PROBLEM TO WORK ON:
Give all of the lines again, with nothing added or dropped.

GIVEN DATA:
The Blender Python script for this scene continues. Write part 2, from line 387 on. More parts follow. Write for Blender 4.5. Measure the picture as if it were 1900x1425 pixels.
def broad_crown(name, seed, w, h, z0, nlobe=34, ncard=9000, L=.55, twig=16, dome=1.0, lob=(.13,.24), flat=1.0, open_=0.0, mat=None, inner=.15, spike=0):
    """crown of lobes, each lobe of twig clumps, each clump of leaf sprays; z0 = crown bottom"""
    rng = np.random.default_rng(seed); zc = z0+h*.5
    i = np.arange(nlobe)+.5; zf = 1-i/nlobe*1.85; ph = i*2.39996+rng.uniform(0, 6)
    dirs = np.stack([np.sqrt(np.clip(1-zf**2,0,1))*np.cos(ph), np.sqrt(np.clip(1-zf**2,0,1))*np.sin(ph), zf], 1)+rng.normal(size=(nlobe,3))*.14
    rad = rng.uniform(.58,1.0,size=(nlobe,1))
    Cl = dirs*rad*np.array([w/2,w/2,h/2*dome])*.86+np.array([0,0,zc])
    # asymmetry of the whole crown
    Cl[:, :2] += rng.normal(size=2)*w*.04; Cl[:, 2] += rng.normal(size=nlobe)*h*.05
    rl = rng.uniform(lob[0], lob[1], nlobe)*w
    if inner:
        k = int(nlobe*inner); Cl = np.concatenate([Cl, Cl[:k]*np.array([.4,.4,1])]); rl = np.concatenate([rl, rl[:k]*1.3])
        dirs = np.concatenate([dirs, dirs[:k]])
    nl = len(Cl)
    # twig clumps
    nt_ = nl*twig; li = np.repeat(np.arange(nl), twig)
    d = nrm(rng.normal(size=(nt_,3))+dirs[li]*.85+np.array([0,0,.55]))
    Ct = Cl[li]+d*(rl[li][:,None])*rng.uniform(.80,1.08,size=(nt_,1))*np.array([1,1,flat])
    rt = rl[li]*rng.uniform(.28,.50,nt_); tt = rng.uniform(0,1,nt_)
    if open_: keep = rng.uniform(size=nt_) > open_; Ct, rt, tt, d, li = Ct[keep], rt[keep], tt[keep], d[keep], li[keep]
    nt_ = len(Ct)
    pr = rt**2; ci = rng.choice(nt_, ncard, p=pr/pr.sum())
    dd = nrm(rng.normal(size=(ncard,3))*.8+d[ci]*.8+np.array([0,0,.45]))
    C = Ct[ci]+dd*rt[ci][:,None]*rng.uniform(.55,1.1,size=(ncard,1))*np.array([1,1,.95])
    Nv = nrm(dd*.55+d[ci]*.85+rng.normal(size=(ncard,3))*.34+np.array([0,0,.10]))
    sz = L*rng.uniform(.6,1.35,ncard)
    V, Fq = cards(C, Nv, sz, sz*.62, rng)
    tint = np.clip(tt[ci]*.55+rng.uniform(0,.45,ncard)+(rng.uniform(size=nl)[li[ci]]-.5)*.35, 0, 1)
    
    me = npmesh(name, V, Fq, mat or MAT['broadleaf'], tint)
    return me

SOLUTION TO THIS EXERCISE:
The Blender Python script for this scene continues. Write part 2, from line 387 on. More parts follow. Write for Blender 4.5. Measure the picture as if it were 1900x1425 pixels.
def broad_crown(name, seed, w, h, z0, nlobe=34, ncard=9000, L=.55, twig=16, dome=1.0, lob=(.13,.24), flat=1.0, open_=0.0, mat=None, inner=.15, spike=0):
    """crown of lobes, each lobe of twig clumps, each clump of leaf sprays; z0 = crown bottom"""
    rng = np.random.default_rng(seed); zc = z0+h*.5
    i = np.arange(nlobe)+.5; zf = 1-i/nlobe*1.85; ph = i*2.39996+rng.uniform(0, 6)
    dirs = np.stack([np.sqrt(np.clip(1-zf**2,0,1))*np.cos(ph), np.sqrt(np.clip(1-zf**2,0,1))*np.sin(ph), zf], 1)+rng.normal(size=(nlobe,3))*.14
    rad = rng.uniform(.58,1.0,size=(nlobe,1))
    Cl = dirs*rad*np.array([w/2,w/2,h/2*dome])*.86+np.array([0,0,zc])
    # asymmetry of the whole crown
    Cl[:, :2] += rng.normal(size=2)*w*.04; Cl[:, 2] += rng.normal(size=nlobe)*h*.05
    rl = rng.uniform(lob[0], lob[1], nlobe)*w
    if inner:
        k = int(nlobe*inner); Cl = np.concatenate([Cl, Cl[:k]*np.array([.4,.4,1])]); rl = np.concatenate([rl, rl[:k]*1.3])
        dirs = np.concatenate([dirs, dirs[:k]])
    nl = len(Cl)
    # twig clumps
    nt_ = nl*twig; li = np.repeat(np.arange(nl), twig)
    d = nrm(rng.normal(size=(nt_,3))+dirs[li]*.85+np.array([0,0,.55]))
    Ct = Cl[li]+d*(rl[li][:,None])*rng.uniform(.80,1.08,size=(nt_,1))*np.array([1,1,flat])
    rt = rl[li]*rng.uniform(.28,.50,nt_); tt = rng.uniform(0,1,nt_)
    if open_: keep = rng.uniform(size=nt_) > open_; Ct, rt, tt, d, li = Ct[keep], rt[keep], tt[keep], d[keep], li[keep]
    nt_ = len(Ct)
    pr = rt**2; ci = rng.choice(nt_, ncard, p=pr/pr.sum())
    dd = nrm(rng.normal(size=(ncard,3))*.8+d[ci]*.8+np.array([0,0,.45]))
    C = Ct[ci]+dd*rt[ci][:,None]*rng.uniform(.55,1.1,size=(ncard,1))*np.array([1,1,.95])
    Nv = nrm(dd*.55+d[ci]*.85+rng.normal(size=(ncard,3))*.34+np.array([0,0,.10]))
    sz = L*rng.uniform(.6,1.35,ncard)
    V, Fq = cards(C, Nv, sz, sz*.62, rng)
    tint = np.clip(tt[ci]*.55+rng.uniform(0,.45,ncard)+(rng.uniform(size=nl)[li[ci]]-.5)*.35, 0, 1)
    
    me = npmesh(name, V, Fq, mat or MAT['broadleaf'], tint)
    return me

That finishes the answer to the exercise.